Announcements were made for the first and second release sites here -
http://www.nbn.gov.au/follow-the-rol...nland-rollout/
and they have said they finalizing a detailed rollout for all locations in Australia.

It is important to keep in mind that the NBN is not simply an Internet delivery
network. When many people hear the word "broadband" they relate it to mean
a fast Internet connection. However, is also replacing the entire switched
telephone network infrastructure. The network terminating device that will
be installed on your house will still have a phone socket outlet so that you
will still be able to plug in your existing phone handsets and dial a number like
you do today, but the old switched network structure will be ripped out and
gone forever. With this in mind, there will be limited incentive to have islands
of old switched telephone exchanges as it will be more difficult to maintain.

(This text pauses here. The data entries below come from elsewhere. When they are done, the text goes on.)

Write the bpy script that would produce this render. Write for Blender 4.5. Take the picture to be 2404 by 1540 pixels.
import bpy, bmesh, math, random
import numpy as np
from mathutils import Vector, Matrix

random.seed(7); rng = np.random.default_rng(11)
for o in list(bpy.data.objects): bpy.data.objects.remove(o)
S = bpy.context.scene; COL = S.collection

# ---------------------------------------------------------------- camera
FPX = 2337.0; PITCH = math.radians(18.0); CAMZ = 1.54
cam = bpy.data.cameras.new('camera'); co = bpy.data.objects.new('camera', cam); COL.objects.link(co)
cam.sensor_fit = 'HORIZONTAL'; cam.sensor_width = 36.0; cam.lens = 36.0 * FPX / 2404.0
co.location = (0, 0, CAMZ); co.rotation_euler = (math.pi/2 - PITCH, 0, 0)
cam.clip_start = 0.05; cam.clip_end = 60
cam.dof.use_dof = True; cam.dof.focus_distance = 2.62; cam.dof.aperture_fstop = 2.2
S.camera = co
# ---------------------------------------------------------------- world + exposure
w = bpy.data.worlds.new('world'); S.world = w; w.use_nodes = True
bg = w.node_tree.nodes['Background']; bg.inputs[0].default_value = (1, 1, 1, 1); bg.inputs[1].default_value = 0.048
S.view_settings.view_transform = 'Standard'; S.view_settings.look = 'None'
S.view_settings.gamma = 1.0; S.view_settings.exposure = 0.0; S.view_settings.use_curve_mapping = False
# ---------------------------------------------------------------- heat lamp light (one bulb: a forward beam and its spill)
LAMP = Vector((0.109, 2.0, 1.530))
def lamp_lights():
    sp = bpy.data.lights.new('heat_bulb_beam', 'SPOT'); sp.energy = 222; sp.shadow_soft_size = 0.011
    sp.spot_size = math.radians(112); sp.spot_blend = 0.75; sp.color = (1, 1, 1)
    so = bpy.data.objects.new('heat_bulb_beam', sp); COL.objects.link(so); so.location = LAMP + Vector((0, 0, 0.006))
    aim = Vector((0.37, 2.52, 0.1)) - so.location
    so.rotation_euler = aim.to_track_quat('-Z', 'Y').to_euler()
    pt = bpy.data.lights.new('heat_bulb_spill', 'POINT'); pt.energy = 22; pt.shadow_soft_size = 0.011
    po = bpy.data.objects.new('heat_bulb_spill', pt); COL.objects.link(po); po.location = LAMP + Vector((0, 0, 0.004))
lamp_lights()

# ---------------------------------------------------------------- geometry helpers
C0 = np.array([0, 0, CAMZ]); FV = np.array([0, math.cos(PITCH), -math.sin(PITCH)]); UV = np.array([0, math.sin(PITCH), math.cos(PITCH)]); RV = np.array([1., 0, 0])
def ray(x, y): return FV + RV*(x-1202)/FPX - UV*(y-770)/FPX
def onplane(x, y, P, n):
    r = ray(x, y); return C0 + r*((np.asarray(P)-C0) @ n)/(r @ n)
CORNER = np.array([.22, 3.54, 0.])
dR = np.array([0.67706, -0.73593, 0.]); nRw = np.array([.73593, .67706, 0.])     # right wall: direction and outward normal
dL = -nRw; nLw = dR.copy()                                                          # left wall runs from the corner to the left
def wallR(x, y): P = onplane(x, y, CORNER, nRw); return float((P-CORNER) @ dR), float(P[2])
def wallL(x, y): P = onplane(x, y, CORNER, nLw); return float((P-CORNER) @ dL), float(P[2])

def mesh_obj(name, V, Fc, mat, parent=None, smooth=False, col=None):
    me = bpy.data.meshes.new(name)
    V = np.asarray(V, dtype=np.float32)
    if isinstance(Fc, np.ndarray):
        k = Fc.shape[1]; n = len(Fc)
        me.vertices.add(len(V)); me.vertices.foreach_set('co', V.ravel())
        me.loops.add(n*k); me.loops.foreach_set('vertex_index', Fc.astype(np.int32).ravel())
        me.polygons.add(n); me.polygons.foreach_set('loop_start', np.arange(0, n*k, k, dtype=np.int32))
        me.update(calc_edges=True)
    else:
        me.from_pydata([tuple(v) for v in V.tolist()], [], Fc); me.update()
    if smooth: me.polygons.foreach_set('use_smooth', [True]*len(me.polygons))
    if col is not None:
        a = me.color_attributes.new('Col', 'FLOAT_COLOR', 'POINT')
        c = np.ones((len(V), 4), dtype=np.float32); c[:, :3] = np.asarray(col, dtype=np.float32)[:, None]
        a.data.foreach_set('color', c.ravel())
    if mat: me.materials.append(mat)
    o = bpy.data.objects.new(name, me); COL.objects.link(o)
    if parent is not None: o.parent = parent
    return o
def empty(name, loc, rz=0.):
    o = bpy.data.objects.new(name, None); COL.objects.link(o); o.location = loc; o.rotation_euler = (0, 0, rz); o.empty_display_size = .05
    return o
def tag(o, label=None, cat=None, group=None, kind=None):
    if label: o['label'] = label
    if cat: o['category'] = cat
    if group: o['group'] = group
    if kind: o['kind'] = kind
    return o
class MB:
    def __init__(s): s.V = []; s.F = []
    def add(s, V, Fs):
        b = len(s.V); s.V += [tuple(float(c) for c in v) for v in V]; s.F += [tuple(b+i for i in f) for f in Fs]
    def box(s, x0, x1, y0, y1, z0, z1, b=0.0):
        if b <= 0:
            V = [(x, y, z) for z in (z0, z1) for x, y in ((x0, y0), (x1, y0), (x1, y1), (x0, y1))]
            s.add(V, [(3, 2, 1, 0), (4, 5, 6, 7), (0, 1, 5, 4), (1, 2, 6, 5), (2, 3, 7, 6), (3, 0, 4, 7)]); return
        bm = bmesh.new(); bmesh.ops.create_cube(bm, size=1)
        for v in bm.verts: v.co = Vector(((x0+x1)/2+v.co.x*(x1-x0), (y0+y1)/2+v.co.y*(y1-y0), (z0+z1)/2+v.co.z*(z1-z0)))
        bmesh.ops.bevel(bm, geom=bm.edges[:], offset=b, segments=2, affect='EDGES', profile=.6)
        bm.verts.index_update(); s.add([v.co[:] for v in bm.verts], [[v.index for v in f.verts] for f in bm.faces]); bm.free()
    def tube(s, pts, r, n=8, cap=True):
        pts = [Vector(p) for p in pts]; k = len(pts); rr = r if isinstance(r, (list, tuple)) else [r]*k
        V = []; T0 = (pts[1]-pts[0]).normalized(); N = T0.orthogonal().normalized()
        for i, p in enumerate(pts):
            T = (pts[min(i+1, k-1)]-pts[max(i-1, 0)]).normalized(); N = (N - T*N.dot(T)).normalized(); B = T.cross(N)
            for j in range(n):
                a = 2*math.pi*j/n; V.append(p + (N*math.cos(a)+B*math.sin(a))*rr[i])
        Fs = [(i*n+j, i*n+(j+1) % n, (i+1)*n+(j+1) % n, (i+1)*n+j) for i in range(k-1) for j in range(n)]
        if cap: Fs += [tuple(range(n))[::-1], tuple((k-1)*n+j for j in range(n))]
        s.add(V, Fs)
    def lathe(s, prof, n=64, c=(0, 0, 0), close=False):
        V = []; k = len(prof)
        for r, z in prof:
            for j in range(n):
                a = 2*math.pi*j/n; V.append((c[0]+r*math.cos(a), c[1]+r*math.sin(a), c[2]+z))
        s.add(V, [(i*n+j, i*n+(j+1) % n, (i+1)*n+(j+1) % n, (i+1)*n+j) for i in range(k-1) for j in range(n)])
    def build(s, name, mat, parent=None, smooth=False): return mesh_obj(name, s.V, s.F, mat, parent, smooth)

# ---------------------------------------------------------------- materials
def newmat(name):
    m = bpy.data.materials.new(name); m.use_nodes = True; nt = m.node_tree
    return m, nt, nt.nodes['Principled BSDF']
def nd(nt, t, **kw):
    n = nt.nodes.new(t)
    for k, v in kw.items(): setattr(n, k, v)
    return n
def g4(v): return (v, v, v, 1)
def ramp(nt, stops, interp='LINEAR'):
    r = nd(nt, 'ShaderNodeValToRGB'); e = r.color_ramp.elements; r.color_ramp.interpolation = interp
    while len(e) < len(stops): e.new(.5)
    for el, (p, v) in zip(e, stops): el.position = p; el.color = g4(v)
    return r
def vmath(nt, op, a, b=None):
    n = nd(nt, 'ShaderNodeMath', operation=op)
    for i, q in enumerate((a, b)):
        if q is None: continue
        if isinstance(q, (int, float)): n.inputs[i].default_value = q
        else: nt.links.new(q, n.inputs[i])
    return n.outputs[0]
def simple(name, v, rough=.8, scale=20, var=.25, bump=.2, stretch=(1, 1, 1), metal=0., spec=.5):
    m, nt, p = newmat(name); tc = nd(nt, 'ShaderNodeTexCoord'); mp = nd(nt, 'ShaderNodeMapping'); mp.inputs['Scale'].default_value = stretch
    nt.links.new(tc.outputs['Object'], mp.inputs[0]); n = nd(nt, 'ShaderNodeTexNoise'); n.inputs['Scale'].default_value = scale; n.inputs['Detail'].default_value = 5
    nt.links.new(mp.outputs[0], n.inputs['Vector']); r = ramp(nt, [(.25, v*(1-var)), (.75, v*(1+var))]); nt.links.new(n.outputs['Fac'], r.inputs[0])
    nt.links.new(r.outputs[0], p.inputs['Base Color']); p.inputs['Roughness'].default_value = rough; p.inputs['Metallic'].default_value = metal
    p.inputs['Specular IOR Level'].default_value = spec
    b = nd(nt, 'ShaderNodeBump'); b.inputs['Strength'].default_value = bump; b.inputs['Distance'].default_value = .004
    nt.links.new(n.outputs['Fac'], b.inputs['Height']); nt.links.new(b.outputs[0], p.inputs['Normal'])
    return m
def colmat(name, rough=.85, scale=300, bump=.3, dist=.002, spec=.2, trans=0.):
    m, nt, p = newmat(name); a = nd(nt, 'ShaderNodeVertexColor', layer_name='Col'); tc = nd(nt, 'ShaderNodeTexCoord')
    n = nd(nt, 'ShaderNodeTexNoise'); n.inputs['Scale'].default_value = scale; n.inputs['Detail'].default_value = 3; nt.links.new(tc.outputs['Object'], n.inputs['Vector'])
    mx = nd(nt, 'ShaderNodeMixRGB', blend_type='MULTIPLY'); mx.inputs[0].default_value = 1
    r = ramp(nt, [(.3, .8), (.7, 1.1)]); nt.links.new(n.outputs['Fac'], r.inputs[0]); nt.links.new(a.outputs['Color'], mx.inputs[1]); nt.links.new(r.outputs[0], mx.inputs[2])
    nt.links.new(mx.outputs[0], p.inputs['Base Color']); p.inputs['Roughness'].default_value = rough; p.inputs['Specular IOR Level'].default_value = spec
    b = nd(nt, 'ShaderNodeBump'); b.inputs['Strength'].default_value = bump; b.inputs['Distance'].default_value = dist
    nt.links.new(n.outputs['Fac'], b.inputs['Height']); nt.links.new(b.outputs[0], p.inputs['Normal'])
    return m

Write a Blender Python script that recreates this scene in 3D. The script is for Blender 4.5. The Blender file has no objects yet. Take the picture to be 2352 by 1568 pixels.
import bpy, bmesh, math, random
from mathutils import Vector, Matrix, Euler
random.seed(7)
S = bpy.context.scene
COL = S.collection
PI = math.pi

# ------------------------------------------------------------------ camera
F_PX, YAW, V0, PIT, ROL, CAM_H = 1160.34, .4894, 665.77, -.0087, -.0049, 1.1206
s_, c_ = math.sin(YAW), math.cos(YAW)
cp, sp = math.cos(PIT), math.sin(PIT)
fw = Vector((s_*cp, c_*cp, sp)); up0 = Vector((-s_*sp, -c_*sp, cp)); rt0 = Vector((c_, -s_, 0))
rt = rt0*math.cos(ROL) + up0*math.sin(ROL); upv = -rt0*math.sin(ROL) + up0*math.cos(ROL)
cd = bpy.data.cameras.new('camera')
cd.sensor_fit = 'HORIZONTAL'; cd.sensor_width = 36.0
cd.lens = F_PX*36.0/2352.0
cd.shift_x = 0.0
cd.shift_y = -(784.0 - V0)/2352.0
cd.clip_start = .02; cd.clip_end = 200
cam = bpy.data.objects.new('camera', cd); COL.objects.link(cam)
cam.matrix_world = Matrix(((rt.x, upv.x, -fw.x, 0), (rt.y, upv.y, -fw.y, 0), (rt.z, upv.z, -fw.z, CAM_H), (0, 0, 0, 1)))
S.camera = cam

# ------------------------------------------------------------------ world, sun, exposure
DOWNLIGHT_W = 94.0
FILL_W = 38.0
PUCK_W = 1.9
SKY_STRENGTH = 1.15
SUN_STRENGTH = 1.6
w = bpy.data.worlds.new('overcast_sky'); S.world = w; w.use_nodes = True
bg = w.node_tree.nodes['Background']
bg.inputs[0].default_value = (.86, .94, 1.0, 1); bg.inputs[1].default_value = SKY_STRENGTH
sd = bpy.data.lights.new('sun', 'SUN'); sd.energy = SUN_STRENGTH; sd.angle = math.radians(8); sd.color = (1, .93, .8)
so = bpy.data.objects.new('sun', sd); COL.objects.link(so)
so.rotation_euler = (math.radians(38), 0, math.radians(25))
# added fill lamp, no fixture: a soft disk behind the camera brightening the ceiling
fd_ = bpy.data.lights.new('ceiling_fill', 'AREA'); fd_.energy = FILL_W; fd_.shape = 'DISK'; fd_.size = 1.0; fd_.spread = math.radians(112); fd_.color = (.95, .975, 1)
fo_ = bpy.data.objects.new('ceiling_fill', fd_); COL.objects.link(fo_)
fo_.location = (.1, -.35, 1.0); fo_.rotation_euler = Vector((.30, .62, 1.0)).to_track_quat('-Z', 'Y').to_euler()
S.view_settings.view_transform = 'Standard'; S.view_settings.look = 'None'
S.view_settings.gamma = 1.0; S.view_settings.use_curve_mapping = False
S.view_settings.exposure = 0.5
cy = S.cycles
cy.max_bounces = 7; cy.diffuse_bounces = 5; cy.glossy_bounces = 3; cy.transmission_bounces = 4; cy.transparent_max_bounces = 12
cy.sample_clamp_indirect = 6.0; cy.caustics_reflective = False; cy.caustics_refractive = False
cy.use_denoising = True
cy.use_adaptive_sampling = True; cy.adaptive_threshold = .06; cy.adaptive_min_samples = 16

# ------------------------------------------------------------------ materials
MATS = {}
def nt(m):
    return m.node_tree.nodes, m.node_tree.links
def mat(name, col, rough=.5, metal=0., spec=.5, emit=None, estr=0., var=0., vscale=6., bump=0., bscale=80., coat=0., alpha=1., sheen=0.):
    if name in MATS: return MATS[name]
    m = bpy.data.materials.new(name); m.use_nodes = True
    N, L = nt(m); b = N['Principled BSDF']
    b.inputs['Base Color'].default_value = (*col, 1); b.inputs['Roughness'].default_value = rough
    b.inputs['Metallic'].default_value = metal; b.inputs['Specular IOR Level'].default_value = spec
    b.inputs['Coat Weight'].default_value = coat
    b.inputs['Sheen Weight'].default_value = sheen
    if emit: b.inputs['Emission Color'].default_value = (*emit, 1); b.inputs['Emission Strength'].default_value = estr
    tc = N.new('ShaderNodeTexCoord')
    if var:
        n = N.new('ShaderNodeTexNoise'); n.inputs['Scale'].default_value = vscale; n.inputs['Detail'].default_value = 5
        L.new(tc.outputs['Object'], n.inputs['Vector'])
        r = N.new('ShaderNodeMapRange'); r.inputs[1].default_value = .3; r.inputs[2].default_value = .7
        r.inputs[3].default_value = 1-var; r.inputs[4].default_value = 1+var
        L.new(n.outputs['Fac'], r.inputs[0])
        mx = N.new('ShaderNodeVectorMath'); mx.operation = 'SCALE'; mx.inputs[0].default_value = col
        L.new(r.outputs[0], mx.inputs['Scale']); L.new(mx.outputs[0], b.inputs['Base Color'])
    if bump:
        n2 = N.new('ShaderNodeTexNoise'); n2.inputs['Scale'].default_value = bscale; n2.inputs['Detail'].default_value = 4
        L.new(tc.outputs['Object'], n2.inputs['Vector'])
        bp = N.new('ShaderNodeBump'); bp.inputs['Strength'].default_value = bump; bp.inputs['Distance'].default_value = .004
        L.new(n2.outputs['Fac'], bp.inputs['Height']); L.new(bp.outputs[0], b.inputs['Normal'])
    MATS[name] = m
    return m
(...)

Though there has been some prioritizing for getting the NBN to some areas first,
when you consider the scope and dimension of the project where they plan
on bringing fiber to something like 6000 house per day over the next decade,
the logistics won't simply pan out to upgrade those areas with dial up
Internet connections first, but instead, as the NBN web site itself puts it
succinctly, "For a project of this size and complexity, it is important to get the planning
and design phases right to ensure that the rollout occurs as efficiently as possible".
When one considers the enormous distances involved, spanning optical
fibers across the country between every town and city and the fact that it is
changing the entire communications backbone of the continent, not simply
providing an alternative to ADSL or ADSL2, then it becomes easier to appreciate
the deployment probably borrows more from the logistics of an enormous
military campaign rather than just casual, piecemeal deployment.

Quote:
The presentation was more suited to engineering audience though. Interesting that it talks about new technology in modulation. I have worked with 16QAM and 16OQPSK NRZ microwave link system almost 20 years ago and the next systems to be brought in before I left were higher than that. This presentation suggests the technology is only in it infancy.
Not quite ... I think you will find that Ferris, who is well versed in the engineering,
in this context is primarily alluding to the use of methods such as QAM at optical
wavelengths on fiber. So he is not saying QAM is in its infancy, instead, as he says
at 28:44 "so as the radio guys have been investing in technology and going through and
working through an analogue medium to gain the most they possibly can out of the radio
spectrum, the optics guys have looked at that and said 'hey, hang on. That looks
pretty good. We might try a bit of that OFDM. What about this QAM? We could try
a bit of analogue across that.'" In other words, whereas techniques such as QAM
have been around a long time in radio, only in recent years have researchers started
to apply them optically, which requires a different bag of tricks.